_EXERCISE DETAILS:_ Leave out the pictures, and retype only the lines from the beginning of the material through the line that contains "302, 'bark_dark', .0015, .0165, gain=.002)", including both.

######

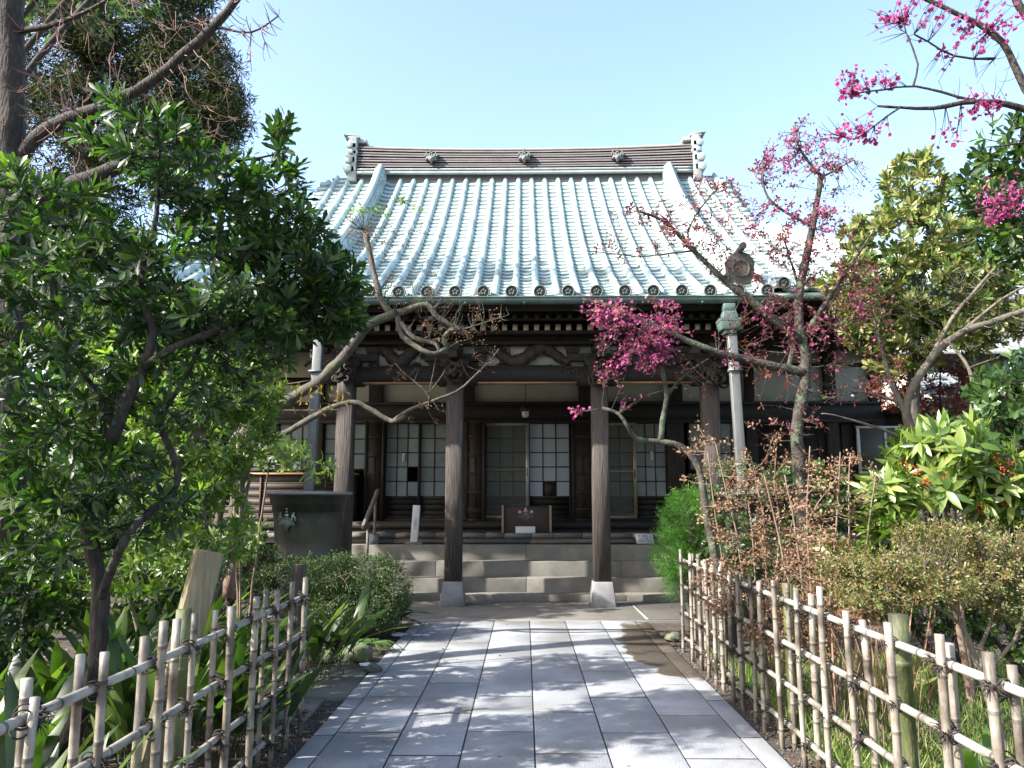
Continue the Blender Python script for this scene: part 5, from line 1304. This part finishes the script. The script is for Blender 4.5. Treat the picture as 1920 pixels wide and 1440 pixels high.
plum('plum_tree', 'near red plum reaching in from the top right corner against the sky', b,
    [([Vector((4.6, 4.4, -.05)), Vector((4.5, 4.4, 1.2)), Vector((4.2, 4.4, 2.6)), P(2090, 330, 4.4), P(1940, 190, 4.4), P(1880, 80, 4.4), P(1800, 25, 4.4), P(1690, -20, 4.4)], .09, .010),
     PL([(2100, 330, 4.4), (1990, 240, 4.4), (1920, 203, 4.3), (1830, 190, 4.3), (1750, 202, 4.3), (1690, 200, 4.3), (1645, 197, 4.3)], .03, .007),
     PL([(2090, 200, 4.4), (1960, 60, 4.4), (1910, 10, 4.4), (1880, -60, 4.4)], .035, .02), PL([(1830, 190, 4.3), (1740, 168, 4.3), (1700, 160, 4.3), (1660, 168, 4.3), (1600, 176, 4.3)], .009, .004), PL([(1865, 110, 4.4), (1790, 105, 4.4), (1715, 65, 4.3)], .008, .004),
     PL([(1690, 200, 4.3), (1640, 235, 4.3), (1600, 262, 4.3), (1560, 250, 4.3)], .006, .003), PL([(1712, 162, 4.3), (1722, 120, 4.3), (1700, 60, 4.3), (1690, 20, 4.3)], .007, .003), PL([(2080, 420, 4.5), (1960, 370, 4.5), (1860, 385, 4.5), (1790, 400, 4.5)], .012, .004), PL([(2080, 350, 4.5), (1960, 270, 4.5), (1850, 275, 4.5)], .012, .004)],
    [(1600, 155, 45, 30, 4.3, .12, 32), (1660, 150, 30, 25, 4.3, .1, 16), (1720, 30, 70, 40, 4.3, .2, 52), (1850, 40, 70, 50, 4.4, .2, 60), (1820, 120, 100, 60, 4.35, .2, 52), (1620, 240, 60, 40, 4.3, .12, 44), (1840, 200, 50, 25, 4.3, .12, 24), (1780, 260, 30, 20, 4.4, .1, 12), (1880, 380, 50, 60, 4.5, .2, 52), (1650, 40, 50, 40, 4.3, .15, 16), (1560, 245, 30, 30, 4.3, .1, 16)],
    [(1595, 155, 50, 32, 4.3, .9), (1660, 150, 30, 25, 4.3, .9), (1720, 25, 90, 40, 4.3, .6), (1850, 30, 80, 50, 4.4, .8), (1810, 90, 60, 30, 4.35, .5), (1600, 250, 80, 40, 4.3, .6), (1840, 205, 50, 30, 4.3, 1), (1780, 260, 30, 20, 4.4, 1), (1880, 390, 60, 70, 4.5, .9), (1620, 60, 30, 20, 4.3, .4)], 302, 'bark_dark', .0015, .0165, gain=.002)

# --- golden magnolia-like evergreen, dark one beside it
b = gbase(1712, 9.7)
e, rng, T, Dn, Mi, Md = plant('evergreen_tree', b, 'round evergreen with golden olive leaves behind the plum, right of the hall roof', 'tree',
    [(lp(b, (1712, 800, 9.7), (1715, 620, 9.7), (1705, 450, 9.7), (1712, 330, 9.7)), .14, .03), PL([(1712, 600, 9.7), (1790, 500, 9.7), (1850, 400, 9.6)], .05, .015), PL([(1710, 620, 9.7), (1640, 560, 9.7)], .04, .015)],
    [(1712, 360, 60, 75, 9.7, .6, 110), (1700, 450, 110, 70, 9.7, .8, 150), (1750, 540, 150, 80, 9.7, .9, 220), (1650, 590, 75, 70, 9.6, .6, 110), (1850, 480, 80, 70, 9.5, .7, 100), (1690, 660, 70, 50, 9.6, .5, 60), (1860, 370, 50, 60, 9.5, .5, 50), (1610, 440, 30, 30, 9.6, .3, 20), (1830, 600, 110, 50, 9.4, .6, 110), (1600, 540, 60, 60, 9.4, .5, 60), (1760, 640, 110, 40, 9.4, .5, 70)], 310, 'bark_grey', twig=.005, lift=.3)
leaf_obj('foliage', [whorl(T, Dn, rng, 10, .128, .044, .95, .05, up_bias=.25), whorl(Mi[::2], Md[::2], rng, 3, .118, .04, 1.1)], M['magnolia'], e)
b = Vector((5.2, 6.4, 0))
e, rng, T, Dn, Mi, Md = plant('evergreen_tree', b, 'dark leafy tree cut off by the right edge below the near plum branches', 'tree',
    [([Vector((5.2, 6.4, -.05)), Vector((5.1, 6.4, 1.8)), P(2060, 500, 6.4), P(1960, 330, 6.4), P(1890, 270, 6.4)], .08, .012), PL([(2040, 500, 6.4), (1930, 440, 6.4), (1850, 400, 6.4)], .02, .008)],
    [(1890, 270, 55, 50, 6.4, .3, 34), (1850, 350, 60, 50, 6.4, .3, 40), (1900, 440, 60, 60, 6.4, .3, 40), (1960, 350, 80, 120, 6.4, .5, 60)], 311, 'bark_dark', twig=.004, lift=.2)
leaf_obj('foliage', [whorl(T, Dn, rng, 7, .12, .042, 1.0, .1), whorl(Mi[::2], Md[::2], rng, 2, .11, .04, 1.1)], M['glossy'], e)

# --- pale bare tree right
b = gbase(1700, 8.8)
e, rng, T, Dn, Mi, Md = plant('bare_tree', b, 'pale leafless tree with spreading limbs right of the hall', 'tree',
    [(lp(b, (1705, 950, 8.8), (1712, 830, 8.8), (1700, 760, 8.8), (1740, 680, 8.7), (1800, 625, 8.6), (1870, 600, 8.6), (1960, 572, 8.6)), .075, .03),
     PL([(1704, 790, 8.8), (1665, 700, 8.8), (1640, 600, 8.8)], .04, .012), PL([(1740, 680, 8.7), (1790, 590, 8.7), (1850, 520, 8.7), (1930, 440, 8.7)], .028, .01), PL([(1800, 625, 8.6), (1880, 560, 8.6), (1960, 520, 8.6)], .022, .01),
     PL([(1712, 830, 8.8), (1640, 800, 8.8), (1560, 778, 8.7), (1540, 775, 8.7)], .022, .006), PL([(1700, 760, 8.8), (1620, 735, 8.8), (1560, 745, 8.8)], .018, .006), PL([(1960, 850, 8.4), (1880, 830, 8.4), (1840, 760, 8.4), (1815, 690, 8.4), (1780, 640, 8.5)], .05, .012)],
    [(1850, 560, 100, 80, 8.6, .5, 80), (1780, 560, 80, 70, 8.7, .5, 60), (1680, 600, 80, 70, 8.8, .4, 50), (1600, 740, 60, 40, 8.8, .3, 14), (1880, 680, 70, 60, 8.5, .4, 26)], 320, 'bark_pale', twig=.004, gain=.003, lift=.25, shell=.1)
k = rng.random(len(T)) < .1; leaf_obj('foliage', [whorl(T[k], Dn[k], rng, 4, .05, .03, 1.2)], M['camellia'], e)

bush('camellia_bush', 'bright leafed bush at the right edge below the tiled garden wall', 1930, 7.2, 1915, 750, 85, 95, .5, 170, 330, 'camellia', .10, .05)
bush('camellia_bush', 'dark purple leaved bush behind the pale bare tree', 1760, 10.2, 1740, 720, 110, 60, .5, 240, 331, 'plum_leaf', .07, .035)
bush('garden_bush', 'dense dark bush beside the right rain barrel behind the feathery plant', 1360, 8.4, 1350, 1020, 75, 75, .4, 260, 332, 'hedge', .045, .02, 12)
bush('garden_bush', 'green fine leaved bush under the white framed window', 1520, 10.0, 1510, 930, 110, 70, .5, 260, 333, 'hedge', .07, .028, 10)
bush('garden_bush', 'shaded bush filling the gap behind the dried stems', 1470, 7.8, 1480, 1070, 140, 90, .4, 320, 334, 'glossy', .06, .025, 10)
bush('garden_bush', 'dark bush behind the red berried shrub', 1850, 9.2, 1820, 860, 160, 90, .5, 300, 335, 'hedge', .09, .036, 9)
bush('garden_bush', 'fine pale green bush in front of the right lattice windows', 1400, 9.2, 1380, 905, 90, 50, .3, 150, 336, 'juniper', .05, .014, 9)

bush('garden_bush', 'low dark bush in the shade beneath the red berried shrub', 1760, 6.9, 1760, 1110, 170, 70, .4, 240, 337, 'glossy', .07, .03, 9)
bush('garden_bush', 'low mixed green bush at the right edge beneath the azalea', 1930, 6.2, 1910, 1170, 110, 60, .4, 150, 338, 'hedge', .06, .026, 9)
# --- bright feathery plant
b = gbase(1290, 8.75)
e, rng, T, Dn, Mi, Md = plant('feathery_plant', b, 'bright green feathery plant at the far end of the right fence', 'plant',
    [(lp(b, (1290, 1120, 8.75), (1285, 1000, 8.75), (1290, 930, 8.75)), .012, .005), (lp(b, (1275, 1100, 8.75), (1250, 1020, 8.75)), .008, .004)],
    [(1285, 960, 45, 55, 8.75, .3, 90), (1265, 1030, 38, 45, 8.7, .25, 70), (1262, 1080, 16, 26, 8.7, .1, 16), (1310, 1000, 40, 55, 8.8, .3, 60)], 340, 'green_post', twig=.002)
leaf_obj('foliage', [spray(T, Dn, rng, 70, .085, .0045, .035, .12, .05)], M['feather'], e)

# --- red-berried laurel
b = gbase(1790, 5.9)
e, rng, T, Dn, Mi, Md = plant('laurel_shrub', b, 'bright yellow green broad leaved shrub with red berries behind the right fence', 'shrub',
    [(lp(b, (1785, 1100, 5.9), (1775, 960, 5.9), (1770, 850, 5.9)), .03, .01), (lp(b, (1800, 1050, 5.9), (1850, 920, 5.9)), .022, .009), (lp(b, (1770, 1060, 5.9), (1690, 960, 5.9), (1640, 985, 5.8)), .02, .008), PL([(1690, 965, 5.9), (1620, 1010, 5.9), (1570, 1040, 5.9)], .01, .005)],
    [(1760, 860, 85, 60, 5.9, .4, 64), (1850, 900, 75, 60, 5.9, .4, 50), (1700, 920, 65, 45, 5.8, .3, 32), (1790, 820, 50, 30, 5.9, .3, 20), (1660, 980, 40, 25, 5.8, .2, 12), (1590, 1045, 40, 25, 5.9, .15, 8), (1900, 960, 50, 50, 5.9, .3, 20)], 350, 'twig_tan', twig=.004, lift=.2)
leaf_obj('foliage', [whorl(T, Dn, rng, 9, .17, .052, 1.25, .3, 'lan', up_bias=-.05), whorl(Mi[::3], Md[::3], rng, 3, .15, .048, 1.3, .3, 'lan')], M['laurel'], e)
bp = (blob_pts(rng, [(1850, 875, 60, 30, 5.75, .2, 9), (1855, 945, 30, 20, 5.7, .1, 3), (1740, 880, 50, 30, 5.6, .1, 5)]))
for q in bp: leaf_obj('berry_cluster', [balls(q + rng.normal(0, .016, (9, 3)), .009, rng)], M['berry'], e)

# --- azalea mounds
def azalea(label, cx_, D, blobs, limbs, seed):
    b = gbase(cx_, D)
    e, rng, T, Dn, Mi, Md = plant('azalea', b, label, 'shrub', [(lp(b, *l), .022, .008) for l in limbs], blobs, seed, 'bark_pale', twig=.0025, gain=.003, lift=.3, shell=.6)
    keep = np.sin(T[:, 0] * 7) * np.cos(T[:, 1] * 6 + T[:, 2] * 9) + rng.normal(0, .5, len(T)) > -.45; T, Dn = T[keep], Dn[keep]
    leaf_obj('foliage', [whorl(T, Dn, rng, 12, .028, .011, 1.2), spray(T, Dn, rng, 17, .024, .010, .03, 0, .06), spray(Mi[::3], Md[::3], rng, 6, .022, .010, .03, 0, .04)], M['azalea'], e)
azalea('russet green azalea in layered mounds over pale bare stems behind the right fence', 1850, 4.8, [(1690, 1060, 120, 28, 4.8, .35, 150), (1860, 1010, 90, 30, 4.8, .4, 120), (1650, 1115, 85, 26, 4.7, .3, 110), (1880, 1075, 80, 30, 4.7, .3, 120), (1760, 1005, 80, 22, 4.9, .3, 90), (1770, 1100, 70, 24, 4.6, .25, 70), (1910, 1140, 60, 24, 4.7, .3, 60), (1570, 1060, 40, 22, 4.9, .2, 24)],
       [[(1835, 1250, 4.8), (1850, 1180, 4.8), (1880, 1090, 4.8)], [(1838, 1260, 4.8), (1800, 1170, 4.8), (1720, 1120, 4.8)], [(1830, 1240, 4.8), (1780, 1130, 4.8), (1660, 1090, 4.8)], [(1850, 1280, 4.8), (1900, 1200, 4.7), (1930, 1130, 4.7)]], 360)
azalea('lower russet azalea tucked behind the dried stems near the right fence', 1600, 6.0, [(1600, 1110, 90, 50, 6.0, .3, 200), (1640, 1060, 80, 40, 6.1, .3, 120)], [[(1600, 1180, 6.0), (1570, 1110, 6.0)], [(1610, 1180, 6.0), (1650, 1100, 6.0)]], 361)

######

_CORRECT ANSWER:_
Continue the Blender Python script for this scene: part 5, from line 1304. This part finishes the script. The script is for Blender 4.5. Treat the picture as 1920 pixels wide and 1440 pixels high.
plum('plum_tree', 'near red plum reaching in from the top right corner against the sky', b,
    [([Vector((4.6, 4.4, -.05)), Vector((4.5, 4.4, 1.2)), Vector((4.2, 4.4, 2.6)), P(2090, 330, 4.4), P(1940, 190, 4.4), P(1880, 80, 4.4), P(1800, 25, 4.4), P(1690, -20, 4.4)], .09, .010),
     PL([(2100, 330, 4.4), (1990, 240, 4.4), (1920, 203, 4.3), (1830, 190, 4.3), (1750, 202, 4.3), (1690, 200, 4.3), (1645, 197, 4.3)], .03, .007),
     PL([(2090, 200, 4.4), (1960, 60, 4.4), (1910, 10, 4.4), (1880, -60, 4.4)], .035, .02), PL([(1830, 190, 4.3), (1740, 168, 4.3), (1700, 160, 4.3), (1660, 168, 4.3), (1600, 176, 4.3)], .009, .004), PL([(1865, 110, 4.4), (1790, 105, 4.4), (1715, 65, 4.3)], .008, .004),
     PL([(1690, 200, 4.3), (1640, 235, 4.3), (1600, 262, 4.3), (1560, 250, 4.3)], .006, .003), PL([(1712, 162, 4.3), (1722, 120, 4.3), (1700, 60, 4.3), (1690, 20, 4.3)], .007, .003), PL([(2080, 420, 4.5), (1960, 370, 4.5), (1860, 385, 4.5), (1790, 400, 4.5)], .012, .004), PL([(2080, 350, 4.5), (1960, 270, 4.5), (1850, 275, 4.5)], .012, .004)],
    [(1600, 155, 45, 30, 4.3, .12, 32), (1660, 150, 30, 25, 4.3, .1, 16), (1720, 30, 70, 40, 4.3, .2, 52), (1850, 40, 70, 50, 4.4, .2, 60), (1820, 120, 100, 60, 4.35, .2, 52), (1620, 240, 60, 40, 4.3, .12, 44), (1840, 200, 50, 25, 4.3, .12, 24), (1780, 260, 30, 20, 4.4, .1, 12), (1880, 380, 50, 60, 4.5, .2, 52), (1650, 40, 50, 40, 4.3, .15, 16), (1560, 245, 30, 30, 4.3, .1, 16)],
    [(1595, 155, 50, 32, 4.3, .9), (1660, 150, 30, 25, 4.3, .9), (1720, 25, 90, 40, 4.3, .6), (1850, 30, 80, 50, 4.4, .8), (1810, 90, 60, 30, 4.35, .5), (1600, 250, 80, 40, 4.3, .6), (1840, 205, 50, 30, 4.3, 1), (1780, 260, 30, 20, 4.4, 1), (1880, 390, 60, 70, 4.5, .9), (1620, 60, 30, 20, 4.3, .4)], 302, 'bark_dark', .0015, .0165, gain=.002)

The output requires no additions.